Album notes: This song is based on two 1942 diary entries by Molly Applebaum. Her immediate family and best friend have already been murdered, and she is alone in the world with her cousin Helen. Molly writes that she knows God likely isn’t listening to her prayers, but she hasn’t lost faith. The music for this song was written by Artur Gold (1897-1943). “Nie Wierzę Ci” was the last tango he composed before being forced into the Warsaw ghetto and later executed at the Treblinka death camp.

(From the Polish lyrics)
Dark clouds above us/crime, ferocity, and gloom
You just look at it from above/or you look away

I complain so rarely/though I hold a grudge against you
Don’t you ever hear the prayers we keep sending?

I, too, am praying/with a fragile hope that my voice will reach God’s ear
I, too, am praying/while someone else calls out to you with the opposite request.

Prayers sent to heaven knock each other off in flight
Many of them have already fallen to the ground and ended up in the mud

And yet I, too, am praying/with a vain hope
in the black hour/waiting for the day to come

So I am asking you please: Do let us not be tormented by the torturer
Do not forget about me/give me a few more years

Forgive us our sins/dismiss this Judgement Day
G
ive us the slightest consolation/unite us and save us

Bineczka!
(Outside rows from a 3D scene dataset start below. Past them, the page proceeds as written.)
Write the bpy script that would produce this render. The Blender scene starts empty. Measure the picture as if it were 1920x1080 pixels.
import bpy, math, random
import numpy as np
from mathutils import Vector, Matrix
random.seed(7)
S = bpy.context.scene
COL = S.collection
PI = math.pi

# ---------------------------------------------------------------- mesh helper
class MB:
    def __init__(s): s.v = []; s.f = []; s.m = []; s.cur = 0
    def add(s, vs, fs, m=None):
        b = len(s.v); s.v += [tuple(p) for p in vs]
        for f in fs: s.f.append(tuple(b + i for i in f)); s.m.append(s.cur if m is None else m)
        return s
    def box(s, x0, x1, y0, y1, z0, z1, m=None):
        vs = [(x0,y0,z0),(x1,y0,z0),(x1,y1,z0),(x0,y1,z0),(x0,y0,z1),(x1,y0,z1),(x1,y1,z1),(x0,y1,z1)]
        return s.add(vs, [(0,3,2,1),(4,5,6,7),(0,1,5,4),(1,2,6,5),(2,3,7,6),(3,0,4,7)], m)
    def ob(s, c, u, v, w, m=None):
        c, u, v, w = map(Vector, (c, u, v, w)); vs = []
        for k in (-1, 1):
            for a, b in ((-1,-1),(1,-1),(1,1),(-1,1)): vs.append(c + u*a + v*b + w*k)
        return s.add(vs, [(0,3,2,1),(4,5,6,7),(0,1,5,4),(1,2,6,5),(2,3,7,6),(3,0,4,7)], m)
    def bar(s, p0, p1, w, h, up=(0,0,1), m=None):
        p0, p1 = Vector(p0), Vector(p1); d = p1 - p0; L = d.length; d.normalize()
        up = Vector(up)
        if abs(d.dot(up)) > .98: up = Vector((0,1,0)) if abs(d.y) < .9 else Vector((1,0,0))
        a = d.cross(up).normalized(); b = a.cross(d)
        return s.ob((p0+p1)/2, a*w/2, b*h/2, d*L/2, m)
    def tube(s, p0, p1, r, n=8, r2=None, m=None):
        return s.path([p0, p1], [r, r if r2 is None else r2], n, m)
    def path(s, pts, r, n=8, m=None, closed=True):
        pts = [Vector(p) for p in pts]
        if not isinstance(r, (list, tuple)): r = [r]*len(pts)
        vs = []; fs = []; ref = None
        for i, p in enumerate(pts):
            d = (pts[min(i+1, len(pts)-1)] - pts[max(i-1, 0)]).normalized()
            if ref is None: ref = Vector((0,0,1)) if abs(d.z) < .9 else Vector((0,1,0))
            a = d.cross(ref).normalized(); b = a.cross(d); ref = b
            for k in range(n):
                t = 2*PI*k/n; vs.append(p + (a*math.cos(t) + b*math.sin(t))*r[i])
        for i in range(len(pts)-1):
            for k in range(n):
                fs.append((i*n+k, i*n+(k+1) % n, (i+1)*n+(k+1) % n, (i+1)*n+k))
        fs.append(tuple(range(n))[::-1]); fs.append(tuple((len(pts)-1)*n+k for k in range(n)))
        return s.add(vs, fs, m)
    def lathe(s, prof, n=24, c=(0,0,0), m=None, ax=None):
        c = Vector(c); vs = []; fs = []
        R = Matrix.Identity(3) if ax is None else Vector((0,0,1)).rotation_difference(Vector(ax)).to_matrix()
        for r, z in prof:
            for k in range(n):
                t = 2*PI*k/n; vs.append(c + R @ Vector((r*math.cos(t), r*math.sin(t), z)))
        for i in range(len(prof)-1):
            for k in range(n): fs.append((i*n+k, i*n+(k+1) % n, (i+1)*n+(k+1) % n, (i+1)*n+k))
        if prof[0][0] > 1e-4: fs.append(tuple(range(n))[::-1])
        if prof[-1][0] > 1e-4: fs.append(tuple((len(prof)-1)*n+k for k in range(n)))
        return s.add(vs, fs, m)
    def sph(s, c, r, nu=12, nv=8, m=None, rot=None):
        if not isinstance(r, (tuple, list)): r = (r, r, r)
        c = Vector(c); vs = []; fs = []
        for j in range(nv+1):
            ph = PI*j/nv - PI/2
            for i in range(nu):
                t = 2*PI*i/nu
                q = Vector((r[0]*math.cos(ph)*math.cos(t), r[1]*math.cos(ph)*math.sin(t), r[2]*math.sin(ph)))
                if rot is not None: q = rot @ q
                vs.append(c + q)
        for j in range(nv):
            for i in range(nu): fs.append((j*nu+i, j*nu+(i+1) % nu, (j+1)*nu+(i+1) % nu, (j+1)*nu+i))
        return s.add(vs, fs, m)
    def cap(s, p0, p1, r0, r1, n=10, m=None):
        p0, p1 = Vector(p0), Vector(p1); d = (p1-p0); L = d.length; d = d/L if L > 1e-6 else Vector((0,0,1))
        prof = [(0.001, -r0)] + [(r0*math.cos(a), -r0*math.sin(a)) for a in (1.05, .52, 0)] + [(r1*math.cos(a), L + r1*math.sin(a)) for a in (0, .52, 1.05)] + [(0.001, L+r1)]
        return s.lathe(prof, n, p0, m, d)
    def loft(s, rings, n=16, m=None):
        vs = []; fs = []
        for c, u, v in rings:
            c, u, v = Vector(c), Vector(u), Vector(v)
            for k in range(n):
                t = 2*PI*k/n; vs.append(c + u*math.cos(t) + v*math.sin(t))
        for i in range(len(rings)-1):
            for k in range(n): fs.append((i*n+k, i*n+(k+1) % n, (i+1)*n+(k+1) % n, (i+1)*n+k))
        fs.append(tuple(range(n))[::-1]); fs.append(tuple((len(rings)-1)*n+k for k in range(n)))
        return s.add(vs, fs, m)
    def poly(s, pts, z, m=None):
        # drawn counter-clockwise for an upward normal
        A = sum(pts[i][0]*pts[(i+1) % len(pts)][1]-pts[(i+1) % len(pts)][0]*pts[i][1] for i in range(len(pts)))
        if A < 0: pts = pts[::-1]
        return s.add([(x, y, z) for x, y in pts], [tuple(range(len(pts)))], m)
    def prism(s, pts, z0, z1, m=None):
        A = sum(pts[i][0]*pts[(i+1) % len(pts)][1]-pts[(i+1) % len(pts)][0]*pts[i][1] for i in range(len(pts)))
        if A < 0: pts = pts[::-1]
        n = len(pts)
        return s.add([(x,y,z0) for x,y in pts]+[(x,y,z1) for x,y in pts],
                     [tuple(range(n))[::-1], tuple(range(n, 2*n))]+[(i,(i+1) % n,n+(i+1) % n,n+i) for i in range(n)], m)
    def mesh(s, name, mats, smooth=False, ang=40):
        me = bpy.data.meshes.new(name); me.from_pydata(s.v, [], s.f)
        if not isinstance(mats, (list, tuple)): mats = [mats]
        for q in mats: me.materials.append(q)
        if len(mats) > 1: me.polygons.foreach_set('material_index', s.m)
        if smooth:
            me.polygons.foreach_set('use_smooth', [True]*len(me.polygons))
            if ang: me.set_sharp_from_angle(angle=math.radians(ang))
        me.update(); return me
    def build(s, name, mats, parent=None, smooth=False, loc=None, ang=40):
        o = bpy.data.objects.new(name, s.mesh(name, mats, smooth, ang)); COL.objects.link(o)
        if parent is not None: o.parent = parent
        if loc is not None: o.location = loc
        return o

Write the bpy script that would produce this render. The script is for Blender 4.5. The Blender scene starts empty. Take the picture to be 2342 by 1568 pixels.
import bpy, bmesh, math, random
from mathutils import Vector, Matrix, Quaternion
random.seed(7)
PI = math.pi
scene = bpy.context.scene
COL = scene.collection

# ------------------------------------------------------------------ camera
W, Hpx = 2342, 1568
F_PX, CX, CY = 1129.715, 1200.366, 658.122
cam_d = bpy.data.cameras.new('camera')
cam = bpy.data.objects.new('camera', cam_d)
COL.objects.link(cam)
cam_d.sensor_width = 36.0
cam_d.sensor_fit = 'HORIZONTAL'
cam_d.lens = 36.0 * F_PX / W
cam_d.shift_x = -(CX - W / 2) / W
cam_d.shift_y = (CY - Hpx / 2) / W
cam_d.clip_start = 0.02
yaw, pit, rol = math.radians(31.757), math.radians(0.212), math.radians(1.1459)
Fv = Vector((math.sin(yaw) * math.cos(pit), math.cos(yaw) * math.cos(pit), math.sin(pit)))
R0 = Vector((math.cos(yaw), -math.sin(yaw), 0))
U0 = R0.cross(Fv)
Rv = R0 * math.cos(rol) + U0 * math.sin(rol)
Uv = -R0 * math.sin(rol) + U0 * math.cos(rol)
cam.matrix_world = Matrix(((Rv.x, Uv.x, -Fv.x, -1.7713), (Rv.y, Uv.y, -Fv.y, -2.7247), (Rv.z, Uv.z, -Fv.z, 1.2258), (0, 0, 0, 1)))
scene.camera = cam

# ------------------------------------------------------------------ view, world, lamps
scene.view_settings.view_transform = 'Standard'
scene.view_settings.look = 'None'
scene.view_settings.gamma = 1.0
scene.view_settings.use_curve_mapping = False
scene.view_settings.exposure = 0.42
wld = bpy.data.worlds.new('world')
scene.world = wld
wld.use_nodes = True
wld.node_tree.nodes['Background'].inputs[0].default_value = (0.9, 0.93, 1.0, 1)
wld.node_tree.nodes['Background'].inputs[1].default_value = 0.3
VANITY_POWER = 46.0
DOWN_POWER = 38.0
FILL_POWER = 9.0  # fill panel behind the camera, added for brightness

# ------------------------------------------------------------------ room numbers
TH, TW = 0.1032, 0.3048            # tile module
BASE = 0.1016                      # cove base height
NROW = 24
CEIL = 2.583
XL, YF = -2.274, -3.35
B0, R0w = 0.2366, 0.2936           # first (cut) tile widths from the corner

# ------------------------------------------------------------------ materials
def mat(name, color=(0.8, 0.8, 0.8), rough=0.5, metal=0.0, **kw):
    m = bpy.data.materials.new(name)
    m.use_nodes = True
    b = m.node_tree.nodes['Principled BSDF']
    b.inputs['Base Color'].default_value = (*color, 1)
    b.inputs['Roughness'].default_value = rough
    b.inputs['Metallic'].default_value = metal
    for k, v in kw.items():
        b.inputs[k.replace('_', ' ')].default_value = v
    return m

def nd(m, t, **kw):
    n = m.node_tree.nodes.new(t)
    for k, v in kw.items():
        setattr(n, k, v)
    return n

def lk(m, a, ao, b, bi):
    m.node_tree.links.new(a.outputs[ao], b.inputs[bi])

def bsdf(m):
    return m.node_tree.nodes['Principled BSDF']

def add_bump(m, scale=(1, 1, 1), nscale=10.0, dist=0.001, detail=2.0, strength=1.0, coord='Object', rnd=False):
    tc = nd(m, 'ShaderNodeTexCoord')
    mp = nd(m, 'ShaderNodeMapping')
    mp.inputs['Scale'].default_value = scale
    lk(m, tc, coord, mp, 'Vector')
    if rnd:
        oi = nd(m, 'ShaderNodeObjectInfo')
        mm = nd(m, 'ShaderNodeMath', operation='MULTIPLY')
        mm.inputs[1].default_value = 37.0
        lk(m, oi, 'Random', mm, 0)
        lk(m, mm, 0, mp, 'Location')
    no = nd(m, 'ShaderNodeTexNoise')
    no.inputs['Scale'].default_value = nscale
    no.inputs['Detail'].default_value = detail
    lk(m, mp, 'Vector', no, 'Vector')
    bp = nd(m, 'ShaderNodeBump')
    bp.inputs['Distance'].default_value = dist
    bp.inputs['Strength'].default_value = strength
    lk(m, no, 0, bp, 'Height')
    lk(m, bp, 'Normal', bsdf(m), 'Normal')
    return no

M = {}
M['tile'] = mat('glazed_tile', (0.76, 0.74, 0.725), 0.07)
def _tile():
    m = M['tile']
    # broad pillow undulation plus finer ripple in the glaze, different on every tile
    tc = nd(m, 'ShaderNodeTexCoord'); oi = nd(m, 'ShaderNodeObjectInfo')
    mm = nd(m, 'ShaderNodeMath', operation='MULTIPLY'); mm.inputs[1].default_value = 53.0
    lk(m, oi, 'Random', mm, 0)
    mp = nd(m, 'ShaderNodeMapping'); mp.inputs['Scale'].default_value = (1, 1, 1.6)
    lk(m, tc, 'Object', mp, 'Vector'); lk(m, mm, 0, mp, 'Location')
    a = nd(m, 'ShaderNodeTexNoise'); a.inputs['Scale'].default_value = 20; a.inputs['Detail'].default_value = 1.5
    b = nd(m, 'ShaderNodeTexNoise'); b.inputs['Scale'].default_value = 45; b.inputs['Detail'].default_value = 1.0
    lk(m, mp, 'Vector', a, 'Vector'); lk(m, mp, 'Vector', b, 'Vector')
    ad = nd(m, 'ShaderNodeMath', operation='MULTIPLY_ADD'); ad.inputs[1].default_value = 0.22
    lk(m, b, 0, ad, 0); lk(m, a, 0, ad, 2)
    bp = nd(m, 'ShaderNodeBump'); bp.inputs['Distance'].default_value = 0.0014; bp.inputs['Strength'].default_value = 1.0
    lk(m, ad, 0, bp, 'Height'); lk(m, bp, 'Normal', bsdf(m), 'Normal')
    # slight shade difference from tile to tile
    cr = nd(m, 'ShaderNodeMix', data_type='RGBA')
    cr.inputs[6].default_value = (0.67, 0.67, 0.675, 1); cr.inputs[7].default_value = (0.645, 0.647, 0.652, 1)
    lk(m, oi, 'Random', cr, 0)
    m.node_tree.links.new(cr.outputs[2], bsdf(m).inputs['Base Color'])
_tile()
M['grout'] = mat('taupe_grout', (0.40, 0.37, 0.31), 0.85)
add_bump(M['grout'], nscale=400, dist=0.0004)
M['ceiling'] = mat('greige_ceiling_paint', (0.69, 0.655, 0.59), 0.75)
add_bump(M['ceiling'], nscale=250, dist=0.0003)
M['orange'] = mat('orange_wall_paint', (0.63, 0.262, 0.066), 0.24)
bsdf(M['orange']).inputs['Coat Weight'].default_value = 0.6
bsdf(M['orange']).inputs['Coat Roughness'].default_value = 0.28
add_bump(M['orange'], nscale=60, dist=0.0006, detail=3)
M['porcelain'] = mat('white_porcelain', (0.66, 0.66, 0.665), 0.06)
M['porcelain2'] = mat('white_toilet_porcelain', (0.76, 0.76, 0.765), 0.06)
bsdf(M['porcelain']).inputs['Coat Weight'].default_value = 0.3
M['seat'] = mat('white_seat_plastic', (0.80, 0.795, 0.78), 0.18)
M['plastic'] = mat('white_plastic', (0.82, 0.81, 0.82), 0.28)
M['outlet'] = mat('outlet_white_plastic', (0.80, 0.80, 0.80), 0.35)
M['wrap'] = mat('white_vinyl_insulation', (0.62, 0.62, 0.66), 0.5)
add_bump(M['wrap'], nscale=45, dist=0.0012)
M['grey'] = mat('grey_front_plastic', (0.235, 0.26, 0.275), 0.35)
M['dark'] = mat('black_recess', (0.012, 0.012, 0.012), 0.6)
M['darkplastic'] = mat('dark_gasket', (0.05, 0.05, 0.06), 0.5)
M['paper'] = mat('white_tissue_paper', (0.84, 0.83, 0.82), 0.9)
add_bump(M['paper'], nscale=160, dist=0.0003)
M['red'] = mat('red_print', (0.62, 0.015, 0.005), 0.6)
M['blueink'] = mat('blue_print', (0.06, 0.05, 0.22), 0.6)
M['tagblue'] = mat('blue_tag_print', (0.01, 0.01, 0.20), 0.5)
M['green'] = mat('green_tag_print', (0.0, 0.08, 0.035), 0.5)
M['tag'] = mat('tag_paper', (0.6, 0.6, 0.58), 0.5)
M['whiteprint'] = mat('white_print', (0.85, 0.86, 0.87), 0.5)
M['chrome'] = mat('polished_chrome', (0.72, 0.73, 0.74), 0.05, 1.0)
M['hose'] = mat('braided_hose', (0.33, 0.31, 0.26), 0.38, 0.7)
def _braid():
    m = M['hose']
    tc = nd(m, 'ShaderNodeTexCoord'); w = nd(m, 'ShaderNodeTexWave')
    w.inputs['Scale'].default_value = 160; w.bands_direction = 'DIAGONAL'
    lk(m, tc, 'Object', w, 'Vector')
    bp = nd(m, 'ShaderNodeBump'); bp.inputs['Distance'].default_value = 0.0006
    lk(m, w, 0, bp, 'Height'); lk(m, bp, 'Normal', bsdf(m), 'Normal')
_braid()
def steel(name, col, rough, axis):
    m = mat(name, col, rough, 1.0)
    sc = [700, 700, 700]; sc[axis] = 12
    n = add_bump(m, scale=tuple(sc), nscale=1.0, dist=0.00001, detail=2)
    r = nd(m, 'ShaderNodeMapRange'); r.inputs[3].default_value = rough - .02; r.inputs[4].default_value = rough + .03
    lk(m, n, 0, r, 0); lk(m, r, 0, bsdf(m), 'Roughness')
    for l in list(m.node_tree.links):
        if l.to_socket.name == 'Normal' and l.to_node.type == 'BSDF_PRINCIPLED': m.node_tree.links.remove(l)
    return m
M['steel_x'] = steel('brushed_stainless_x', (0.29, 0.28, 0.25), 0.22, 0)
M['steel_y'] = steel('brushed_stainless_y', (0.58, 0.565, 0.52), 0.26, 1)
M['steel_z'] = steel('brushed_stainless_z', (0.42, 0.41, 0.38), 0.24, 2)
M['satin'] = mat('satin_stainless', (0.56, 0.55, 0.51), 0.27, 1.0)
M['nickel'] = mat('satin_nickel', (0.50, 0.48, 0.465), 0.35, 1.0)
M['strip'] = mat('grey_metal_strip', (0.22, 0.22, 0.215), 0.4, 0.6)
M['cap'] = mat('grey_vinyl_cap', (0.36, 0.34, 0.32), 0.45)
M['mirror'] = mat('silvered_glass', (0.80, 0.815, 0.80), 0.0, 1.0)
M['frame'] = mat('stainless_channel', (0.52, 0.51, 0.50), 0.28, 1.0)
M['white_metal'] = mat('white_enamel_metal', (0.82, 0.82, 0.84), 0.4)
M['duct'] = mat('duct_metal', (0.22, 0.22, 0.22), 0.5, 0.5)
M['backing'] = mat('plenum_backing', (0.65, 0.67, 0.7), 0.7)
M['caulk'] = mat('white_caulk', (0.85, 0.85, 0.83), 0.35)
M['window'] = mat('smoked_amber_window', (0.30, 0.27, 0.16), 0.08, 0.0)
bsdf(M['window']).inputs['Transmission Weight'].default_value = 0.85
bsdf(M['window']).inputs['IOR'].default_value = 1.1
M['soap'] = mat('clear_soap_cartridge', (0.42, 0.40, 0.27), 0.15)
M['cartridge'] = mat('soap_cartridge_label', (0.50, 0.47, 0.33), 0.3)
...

I want to stay alive a while longer/to avenge your death
And then, I will leave the world/feeling that I have fulfilled everything I had to do

 

A Victim of Mengele
Lyrics: The Holocaust Survivor Poetry group at the Baycrest Centre for Geriatric Care, edited by project director Dr. Paula David and adapted by Dan Rosenberg from the poem “A Victim of Mengele”/Music: Rebekah Wolkstein
Vocals: Lenka Lichtenberg
Yiddish translation by Vicky Ash-Shifriss
Arranged by Drew Jurecka

Album notes: “A Victim of Mengele” is from Dr. Paula David’s Holocaust Survivor poetry project. It deals with the long-term trauma that victims of sexual violence, forced sterilization and human experimentation experience decades later.

(From the Yiddish lyrics)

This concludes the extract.